Your objective
Starting at the line containing "Write the bpy" and ending at the line containing "from mathutils import", reproduce each line exactly as written, with both end lines included and all pictures omitted.

Supplied entries
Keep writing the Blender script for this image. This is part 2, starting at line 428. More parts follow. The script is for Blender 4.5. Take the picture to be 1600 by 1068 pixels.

---

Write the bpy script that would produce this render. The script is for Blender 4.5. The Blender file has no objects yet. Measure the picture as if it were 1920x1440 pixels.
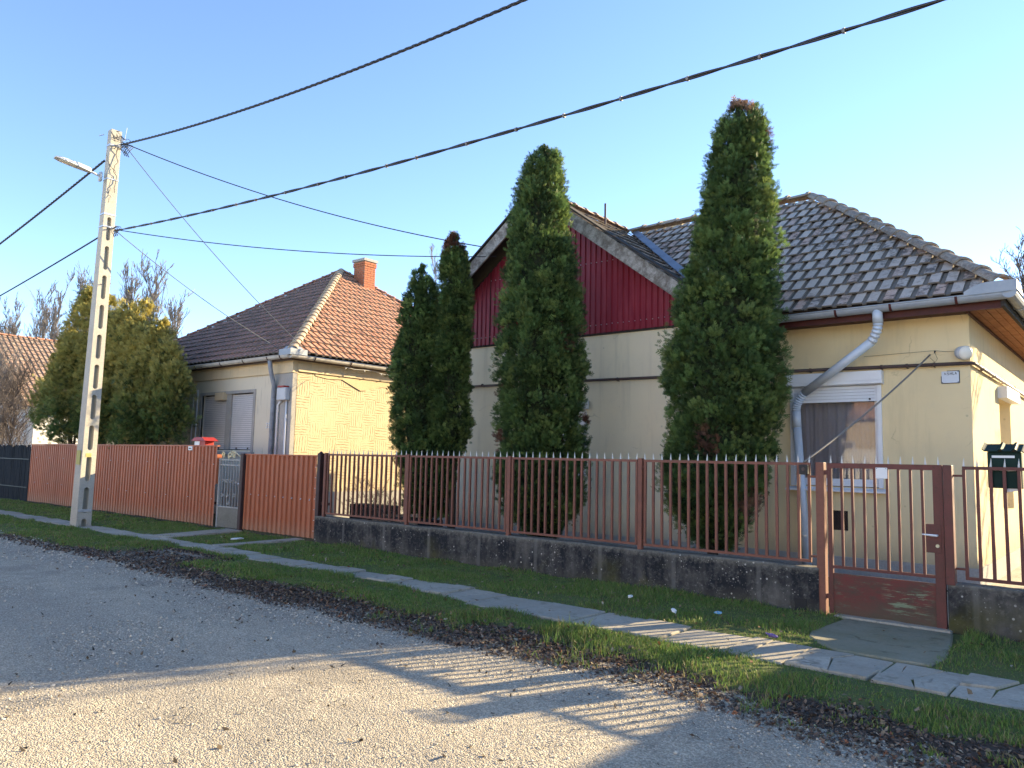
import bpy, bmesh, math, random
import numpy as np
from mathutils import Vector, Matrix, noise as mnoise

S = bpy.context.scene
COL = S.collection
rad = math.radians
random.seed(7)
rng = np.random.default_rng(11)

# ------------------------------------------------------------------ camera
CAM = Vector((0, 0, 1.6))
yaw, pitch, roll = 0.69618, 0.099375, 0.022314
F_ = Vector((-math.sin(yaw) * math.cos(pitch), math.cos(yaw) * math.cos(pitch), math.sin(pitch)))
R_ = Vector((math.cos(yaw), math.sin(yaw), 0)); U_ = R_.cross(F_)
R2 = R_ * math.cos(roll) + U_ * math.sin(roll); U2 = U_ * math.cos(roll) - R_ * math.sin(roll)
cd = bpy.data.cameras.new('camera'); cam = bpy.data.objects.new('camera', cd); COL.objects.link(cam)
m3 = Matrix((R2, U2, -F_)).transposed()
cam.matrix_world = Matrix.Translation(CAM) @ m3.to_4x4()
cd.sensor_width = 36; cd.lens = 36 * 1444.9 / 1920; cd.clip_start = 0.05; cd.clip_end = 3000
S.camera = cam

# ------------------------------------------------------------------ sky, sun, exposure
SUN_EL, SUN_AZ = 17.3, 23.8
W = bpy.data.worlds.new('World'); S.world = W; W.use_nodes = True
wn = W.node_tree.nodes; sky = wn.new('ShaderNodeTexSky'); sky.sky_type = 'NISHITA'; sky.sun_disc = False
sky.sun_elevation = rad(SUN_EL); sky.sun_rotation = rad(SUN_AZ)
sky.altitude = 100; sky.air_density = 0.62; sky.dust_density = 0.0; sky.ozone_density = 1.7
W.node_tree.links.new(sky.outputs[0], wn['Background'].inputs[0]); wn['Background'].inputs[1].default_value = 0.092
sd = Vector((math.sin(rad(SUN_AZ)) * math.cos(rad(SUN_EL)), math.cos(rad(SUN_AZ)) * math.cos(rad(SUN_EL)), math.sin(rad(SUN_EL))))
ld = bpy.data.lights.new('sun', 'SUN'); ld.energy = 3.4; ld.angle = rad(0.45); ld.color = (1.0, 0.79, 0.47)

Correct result
Write the bpy script that would produce this render. The script is for Blender 4.5. The Blender file has no objects yet. Measure the picture as if it were 1920x1440 pixels.
import bpy, bmesh, math, random
import numpy as np
from mathutils import Vector, Matrix, noise as mnoise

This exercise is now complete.